GIVEN DATA.
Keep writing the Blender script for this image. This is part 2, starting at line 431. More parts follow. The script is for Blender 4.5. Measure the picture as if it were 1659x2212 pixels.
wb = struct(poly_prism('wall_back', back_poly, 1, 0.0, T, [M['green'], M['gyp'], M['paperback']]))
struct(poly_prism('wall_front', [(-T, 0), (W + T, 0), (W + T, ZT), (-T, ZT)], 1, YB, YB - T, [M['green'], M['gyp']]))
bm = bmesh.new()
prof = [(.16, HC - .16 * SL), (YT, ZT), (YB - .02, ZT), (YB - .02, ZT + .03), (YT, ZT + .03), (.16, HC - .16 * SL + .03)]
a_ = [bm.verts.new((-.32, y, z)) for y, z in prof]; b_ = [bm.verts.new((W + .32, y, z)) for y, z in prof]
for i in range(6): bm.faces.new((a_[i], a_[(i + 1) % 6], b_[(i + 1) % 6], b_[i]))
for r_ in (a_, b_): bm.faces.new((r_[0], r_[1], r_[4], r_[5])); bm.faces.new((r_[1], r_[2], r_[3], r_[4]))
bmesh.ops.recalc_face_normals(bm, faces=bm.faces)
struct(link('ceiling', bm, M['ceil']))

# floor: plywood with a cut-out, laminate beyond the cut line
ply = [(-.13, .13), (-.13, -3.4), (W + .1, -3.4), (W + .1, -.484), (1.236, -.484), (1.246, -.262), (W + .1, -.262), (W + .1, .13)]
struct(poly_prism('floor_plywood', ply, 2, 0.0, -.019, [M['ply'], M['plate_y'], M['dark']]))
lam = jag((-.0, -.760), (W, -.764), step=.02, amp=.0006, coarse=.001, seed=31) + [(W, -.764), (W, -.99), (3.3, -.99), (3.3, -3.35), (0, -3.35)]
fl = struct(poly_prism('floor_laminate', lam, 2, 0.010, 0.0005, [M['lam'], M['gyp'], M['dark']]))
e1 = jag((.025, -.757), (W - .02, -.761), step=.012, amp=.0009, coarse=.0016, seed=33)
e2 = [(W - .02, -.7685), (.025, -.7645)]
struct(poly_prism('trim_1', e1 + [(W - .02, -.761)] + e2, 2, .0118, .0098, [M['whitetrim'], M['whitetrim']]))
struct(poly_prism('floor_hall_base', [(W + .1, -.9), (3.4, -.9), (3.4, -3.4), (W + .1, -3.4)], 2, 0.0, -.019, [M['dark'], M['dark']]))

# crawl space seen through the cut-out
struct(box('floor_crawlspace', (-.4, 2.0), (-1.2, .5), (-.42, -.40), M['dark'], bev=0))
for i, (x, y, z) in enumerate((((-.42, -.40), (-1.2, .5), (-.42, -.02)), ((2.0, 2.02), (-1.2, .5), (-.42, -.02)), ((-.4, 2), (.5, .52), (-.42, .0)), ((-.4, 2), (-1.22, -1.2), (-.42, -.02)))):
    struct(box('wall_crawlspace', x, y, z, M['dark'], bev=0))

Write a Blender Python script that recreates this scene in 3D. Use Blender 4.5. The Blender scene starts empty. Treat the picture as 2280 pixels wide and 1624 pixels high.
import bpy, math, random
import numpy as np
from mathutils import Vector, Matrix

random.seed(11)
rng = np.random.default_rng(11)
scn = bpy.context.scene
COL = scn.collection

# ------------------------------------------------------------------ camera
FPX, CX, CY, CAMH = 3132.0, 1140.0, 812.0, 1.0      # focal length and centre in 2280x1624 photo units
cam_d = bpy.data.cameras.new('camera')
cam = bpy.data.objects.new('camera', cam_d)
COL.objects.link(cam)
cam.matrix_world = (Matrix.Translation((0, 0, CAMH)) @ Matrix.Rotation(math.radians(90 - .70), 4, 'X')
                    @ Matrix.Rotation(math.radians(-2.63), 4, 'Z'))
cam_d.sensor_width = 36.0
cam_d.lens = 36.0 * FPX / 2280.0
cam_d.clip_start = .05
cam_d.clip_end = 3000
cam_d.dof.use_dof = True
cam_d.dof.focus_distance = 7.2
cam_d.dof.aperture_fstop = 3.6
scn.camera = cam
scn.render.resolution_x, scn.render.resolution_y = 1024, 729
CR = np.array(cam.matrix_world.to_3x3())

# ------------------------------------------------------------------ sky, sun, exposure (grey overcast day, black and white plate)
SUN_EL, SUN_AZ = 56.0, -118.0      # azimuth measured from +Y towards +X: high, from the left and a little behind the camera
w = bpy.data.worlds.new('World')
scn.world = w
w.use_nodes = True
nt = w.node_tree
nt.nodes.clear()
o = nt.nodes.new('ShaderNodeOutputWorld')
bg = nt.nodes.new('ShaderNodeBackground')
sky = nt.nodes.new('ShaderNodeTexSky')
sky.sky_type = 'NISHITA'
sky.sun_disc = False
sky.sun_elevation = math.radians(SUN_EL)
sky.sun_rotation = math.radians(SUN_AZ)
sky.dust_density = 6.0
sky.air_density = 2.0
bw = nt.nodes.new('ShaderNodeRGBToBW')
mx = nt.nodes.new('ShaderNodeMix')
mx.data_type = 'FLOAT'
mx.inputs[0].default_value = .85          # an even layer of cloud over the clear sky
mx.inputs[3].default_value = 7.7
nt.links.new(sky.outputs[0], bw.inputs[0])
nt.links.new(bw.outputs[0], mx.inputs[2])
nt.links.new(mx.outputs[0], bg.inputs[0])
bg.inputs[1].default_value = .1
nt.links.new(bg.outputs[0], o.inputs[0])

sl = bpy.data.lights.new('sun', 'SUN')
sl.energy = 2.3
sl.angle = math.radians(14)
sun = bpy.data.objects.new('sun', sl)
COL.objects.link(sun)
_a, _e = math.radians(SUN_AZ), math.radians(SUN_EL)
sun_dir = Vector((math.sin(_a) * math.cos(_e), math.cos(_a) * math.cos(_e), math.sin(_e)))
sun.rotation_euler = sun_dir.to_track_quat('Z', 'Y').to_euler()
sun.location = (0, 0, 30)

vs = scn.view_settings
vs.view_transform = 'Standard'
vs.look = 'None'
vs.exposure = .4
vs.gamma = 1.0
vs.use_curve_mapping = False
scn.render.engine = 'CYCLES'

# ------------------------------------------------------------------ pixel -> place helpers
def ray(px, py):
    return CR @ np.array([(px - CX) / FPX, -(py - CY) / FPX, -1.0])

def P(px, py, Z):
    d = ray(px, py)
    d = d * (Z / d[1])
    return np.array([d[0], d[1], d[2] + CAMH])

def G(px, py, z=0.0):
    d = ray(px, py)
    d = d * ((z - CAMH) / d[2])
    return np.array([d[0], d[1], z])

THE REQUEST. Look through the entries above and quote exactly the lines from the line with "[M['ply'], M['plate_y'], M['dark']]))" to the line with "COL = scn.collection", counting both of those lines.

SOLUTION.
struct(poly_prism('floor_plywood', ply, 2, 0.0, -.019, [M['ply'], M['plate_y'], M['dark']]))
lam = jag((-.0, -.760), (W, -.764), step=.02, amp=.0006, coarse=.001, seed=31) + [(W, -.764), (W, -.99), (3.3, -.99), (3.3, -3.35), (0, -3.35)]
fl = struct(poly_prism('floor_laminate', lam, 2, 0.010, 0.0005, [M['lam'], M['gyp'], M['dark']]))
e1 = jag((.025, -.757), (W - .02, -.761), step=.012, amp=.0009, coarse=.0016, seed=33)
e2 = [(W - .02, -.7685), (.025, -.7645)]
struct(poly_prism('trim_1', e1 + [(W - .02, -.761)] + e2, 2, .0118, .0098, [M['whitetrim'], M['whitetrim']]))
struct(poly_prism('floor_hall_base', [(W + .1, -.9), (3.4, -.9), (3.4, -3.4), (W + .1, -3.4)], 2, 0.0, -.019, [M['dark'], M['dark']]))

# crawl space seen through the cut-out
struct(box('floor_crawlspace', (-.4, 2.0), (-1.2, .5), (-.42, -.40), M['dark'], bev=0))
for i, (x, y, z) in enumerate((((-.42, -.40), (-1.2, .5), (-.42, -.02)), ((2.0, 2.02), (-1.2, .5), (-.42, -.02)), ((-.4, 2), (.5, .52), (-.42, .0)), ((-.4, 2), (-1.22, -1.2), (-.42, -.02)))):
    struct(box('wall_crawlspace', x, y, z, M['dark'], bev=0))

Write a Blender Python script that recreates this scene in 3D. Use Blender 4.5. The Blender scene starts empty. Treat the picture as 2280 pixels wide and 1624 pixels high.
import bpy, math, random
import numpy as np
from mathutils import Vector, Matrix

random.seed(11)
rng = np.random.default_rng(11)
scn = bpy.context.scene
COL = scn.collection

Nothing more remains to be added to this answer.